■ Problem details
Find the lines that contain the word "pixels" and copy each one.

— Start of Records —

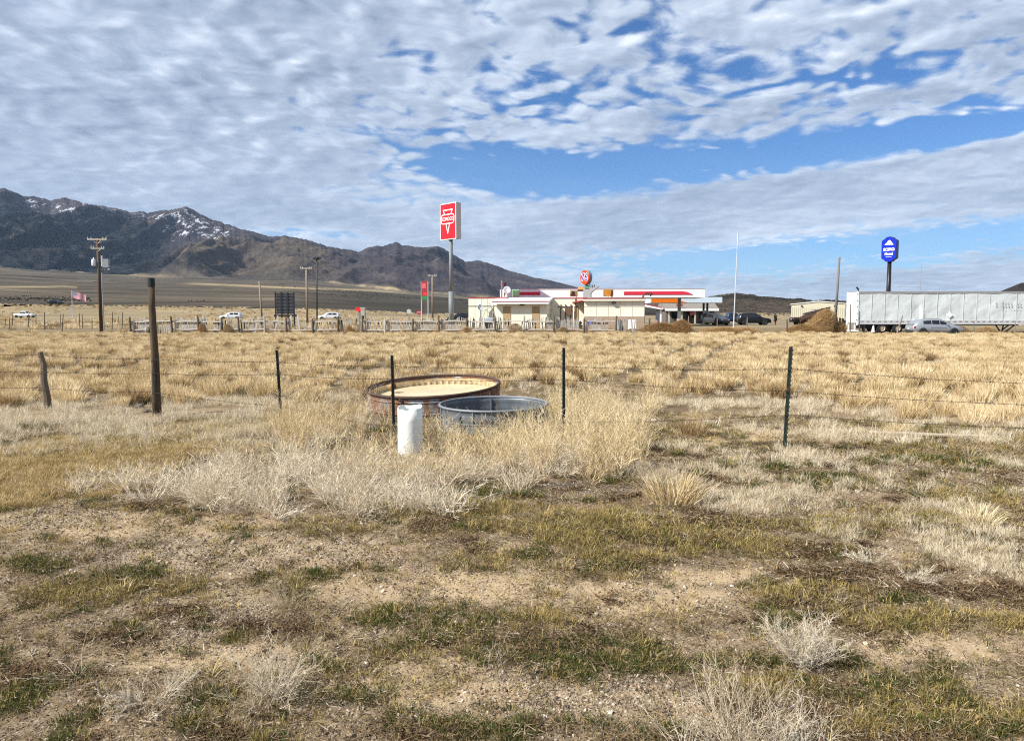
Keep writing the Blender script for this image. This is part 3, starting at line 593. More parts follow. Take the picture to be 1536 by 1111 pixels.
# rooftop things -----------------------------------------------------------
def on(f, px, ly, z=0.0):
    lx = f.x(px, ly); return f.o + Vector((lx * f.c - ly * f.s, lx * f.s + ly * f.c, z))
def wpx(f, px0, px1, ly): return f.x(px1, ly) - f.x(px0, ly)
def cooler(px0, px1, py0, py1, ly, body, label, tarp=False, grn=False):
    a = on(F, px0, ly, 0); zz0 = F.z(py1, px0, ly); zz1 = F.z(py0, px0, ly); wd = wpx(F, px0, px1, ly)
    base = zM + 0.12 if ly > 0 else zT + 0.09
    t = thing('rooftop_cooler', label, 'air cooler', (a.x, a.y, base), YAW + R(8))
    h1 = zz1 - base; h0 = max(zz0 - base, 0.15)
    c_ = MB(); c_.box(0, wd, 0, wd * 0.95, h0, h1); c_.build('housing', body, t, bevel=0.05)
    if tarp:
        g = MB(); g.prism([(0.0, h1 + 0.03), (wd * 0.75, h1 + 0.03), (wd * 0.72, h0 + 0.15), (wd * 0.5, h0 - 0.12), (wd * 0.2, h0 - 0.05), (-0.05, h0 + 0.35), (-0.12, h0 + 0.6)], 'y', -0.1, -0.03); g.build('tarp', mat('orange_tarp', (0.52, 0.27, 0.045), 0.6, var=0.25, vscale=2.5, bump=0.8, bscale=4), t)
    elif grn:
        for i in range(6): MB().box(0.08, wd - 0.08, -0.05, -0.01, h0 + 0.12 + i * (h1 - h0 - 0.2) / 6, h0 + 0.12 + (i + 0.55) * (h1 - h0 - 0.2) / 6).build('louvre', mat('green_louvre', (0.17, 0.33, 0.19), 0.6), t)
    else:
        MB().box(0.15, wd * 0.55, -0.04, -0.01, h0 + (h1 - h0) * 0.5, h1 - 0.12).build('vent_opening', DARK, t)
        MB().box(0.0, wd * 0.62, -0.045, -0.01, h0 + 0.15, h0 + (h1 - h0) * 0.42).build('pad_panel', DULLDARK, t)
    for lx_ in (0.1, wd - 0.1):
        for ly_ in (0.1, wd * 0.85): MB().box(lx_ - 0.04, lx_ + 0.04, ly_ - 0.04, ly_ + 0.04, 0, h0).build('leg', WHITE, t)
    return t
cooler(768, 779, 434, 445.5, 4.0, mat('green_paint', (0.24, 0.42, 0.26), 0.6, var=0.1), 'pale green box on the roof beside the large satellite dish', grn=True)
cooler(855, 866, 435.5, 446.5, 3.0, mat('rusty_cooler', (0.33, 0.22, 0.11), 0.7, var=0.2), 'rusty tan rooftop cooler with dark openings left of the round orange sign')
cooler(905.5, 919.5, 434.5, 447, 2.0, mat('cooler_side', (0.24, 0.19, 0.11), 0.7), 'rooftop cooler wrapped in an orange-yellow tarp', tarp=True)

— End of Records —
— Start of Records —

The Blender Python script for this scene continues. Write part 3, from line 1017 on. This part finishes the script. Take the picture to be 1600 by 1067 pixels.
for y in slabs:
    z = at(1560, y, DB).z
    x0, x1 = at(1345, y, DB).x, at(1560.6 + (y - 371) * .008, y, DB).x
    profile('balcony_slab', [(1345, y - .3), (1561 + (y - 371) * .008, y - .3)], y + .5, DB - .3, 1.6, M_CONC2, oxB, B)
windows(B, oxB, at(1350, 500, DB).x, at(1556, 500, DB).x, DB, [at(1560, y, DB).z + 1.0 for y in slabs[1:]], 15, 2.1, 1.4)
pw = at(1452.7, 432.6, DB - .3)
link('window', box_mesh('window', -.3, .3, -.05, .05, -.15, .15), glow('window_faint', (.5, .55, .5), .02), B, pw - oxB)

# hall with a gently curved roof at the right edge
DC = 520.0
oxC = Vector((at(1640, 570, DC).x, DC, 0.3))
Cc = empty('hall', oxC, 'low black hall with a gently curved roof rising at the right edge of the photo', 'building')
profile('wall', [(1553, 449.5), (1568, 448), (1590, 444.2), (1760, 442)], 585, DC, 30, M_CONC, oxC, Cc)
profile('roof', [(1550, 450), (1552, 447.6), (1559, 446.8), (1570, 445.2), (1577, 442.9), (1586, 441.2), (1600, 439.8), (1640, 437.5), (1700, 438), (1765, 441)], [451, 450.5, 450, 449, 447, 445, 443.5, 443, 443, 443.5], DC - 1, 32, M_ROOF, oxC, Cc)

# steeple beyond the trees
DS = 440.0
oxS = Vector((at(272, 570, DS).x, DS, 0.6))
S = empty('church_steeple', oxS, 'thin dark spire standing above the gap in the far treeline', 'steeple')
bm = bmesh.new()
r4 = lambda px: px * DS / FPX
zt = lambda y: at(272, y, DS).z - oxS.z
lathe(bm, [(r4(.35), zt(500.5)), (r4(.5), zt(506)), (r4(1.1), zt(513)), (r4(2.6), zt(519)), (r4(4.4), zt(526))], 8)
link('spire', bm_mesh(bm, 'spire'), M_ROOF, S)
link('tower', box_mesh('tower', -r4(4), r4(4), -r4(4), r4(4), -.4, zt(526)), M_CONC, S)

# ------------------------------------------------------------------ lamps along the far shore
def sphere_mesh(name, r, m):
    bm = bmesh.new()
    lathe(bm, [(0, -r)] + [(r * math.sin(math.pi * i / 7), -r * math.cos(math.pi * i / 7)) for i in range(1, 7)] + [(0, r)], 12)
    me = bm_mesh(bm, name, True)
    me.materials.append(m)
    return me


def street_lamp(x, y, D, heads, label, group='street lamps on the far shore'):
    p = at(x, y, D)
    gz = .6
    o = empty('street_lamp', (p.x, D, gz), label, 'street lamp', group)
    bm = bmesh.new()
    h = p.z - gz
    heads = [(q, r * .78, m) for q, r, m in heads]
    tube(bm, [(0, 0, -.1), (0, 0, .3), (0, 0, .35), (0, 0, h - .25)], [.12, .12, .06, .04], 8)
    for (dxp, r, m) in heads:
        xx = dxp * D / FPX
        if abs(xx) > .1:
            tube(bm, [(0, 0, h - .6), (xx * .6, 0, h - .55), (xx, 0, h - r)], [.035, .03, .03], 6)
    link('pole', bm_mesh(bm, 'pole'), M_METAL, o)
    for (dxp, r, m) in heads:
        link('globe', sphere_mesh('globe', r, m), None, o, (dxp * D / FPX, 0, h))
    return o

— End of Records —

■ Response
Keep writing the Blender script for this image. This is part 3, starting at line 593. More parts follow. Take the picture to be 1536 by 1111 pixels.
The Blender Python script for this scene continues. Write part 3, from line 1017 on. This part finishes the script. Take the picture to be 1600 by 1067 pixels.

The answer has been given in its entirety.